Sparse or wordy, how do you like your descriptions served up?  Are you a Hemmingway man or do you like some saucy adjectives with your nouns?

Descriptions are a tricky thing. Too much of it and the reader’s eyes will glaze over, or they’ll skip pages. Not everyone is George R.R. Martin, who can spend pages describing what everyone is wearing and eating and still make it riveting. Personally, I’d rather err on the side of caution, and keep things sparse. It does mean that A Spark Ignites runs a little short, at barely 50,000 words, but I’d rather have 50,000 words that keeps the reader entertained than 100,000 words that don’t.

Picking off the menu of base literary conflicts, what’s your favorite and why?

Internal conflicts are always the more interesting to me. It’s the one sort of conflict everyone has experienced.
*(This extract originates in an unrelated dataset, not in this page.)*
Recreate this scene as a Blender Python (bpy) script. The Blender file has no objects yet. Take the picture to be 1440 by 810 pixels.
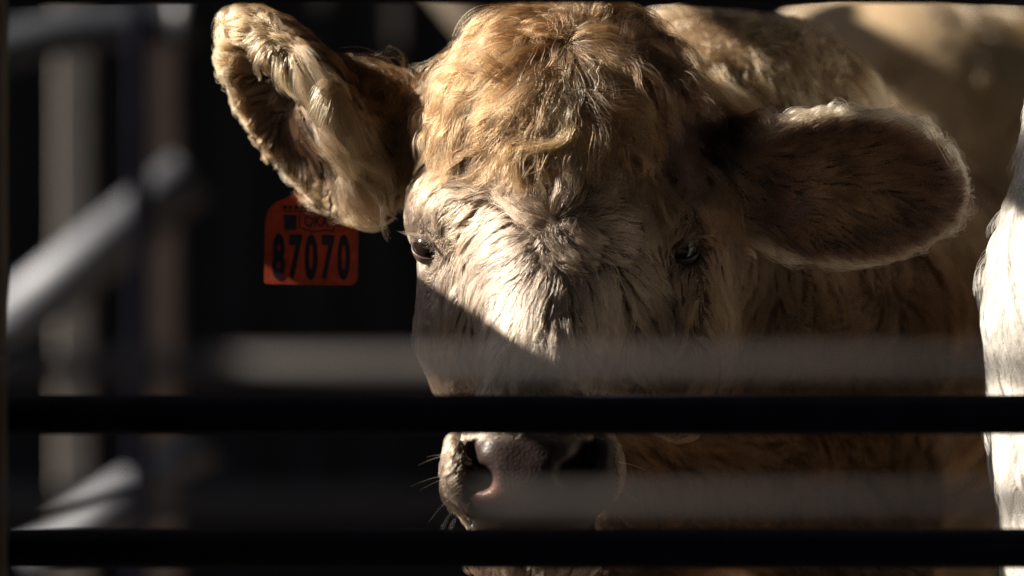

What do you think is more important to your recipes, plot or characterization?  Why?

It depends on the story I’m trying to tell. If I’m telling a romance, then characterization is important, while plot is often more important to action/adventure and mystery books. I try very hard to include a healthy mix of both, but if I’m honest, I usually have to plot mapped out long before I have the characterization down.

We all know that the first taste means the most!  What do you do to get that first bite hook with your readers?

This is tricky, and something I’m still struggling with. Instinct says to start with some action, but that only works in a visual medium. When it comes to the written word, you must have the reader care about the character before you can get them to care about any action they’re involved in. So admittedly my stories start off slow. I try to build an air of mystery, even in ordinary situations, but I’m not sure how well it comes across. What’s frustrating is that the best part of A Spark Ignites happens 75% into the book, but I can’t really advertise it without ruining the book for people, no can I lead with it, because it wouldn’t feel earned. Ultimately the best way to hook a reader is probably a cool cover. Sad, I know, but we all judge a book by the cover, whether we admit it or not.

The most important of questions: Cake or pie?

I’d say cake. Unless the pie was of the pizza variety.

Finally, if you could give one piece of advice to aspiring literary chefs out there, what would it be?

The hardest part of writing is motivation. Sometimes you just sit there not feeling like writing. And that’s ok. You’ll hear folks say you have to write every day, but that isn’t true. But you should be writing more days than not. If you realize you haven’t written at all this week, and its Wednesday, then force yourself to write. Just don’t make yourself crazy. In writing, there are no hard and fast rules. Do what works for you. Set yourself a goal, and stick to it. Maybe 1,000 words a day for five days a week. In three months, you’ll have a finished first draft. But the most important advice I can give is always accept criticism graciously, and use it to improve your writing. Nothing is worse than a defensive writer who attacks the readers.